Saturday, March 17, 2012

The Value of Marriage, and How Society Can Promote It, Or Not

I just found this article about marriage (it's from 2008, but still timely).  The information that caught my attention:
In the six centuries up through Austen’s lifetime, Clark found, English women didn’t marry on average until age 24 to 26, with poor women often having to wait until their 30s to wed. And 10 to 20 percent never married. Judging from the high fertility of married couples, contraceptive practices appear to have been almost unknown in England in this time, but merely three or four percent of all births were illegitimate, demonstrating that rigid premarital self-discipline was the norm.

OMG!  (I really should change that, as it's disrespectful to God.  Maybe Oh, My Zeus! would be better?)


No!  Couples using abstinence to prevent children?

I thought that simply wasn't possible!  That it was a physical and psychological impossibility for humans to abstain from sex for an extended length of time!

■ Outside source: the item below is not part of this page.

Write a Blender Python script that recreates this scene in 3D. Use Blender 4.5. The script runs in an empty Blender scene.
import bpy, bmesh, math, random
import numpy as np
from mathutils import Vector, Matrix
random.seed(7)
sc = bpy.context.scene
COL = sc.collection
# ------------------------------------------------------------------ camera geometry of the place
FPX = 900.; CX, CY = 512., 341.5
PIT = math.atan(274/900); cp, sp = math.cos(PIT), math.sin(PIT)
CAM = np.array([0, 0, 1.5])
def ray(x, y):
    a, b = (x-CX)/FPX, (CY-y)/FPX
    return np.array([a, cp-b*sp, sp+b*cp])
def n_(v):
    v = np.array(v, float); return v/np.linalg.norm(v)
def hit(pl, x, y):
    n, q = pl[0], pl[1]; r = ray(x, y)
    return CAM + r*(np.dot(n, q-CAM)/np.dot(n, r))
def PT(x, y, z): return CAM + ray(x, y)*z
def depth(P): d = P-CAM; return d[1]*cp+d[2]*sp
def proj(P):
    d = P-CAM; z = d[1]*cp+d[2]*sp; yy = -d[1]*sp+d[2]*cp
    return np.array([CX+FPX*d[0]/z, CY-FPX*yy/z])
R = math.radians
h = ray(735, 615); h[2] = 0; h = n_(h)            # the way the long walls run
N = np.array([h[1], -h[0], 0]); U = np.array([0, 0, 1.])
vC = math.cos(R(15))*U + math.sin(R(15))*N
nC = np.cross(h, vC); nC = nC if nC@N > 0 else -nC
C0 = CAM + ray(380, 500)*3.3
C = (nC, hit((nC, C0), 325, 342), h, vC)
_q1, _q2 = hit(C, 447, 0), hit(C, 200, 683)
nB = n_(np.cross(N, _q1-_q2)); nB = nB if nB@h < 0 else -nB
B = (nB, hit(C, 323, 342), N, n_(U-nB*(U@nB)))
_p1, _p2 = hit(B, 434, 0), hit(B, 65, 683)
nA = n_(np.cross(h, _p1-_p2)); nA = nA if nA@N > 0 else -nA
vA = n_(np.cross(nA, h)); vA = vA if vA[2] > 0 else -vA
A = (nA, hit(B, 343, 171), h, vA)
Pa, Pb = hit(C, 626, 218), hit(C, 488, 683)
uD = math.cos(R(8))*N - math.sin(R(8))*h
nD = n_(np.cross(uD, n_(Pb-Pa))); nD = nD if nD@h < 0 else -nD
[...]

Apparently, the levels of marriage in different areas of the country vary widely, with the most marriages taking place (and, at a younger age) in the less expensive places to live:
The simplest explanation is that GOP “family values” resound more in states where people can more afford to have families. In parts of the country where “Families can be easily supported, more Persons marry, and earlier in Life.” And where it is economical to buy a house with a yard in a neighborhood with a decent public school, you will generally find more conservatives. It’s a stereotype that marriage, mortgage, and kids make people more conservative, but, like most stereotypes, it’s reasonably true. You’ll find fewer Republicans in places where family formation is expensive. Where fewer people can form families, Republican candidates making speeches about family values just sound irrelevant or irritating.

So, maybe Republicans need to stop talking about how marriage is so good for the economy, and start talking about the ECONOMY needs to be good for marriage.

Number 1 way to promote marriage - improve the economy, a LOT!

FYI, you DON'T need to have the most lavish, expensive wedding on the planet to be married.  You just need the money for the license, preacher/priest/judge, and maybe a small restaurant dinner for immediate family and 1/2 dozen or so close friends after.  Honeymoon optional, but can be as simple as a nice hotel in a nearby city for a few days.  (other than the first 2, even those are optional).


License                                                                                    $   60

Officiator (this won't include organist, flowers, etc.)    $ 100

Charlotte       The Ballantyne      2 days                            $ 450

Dinner            Olive Garden           15 people, $ 12.95      $ 250 (with a generous tip)

Total                                                                                           $ 860

Without the admittedly fancy hotel                                     $ 410

It IS do-able, and if couples would just stop aiming for a David Tutera wedding, they would be able to start their married life out RIGHT.

Don't waste money trying to impress people who already KNOW you don't have it.  Use that money to start your life off together in the right way, and with care for your future.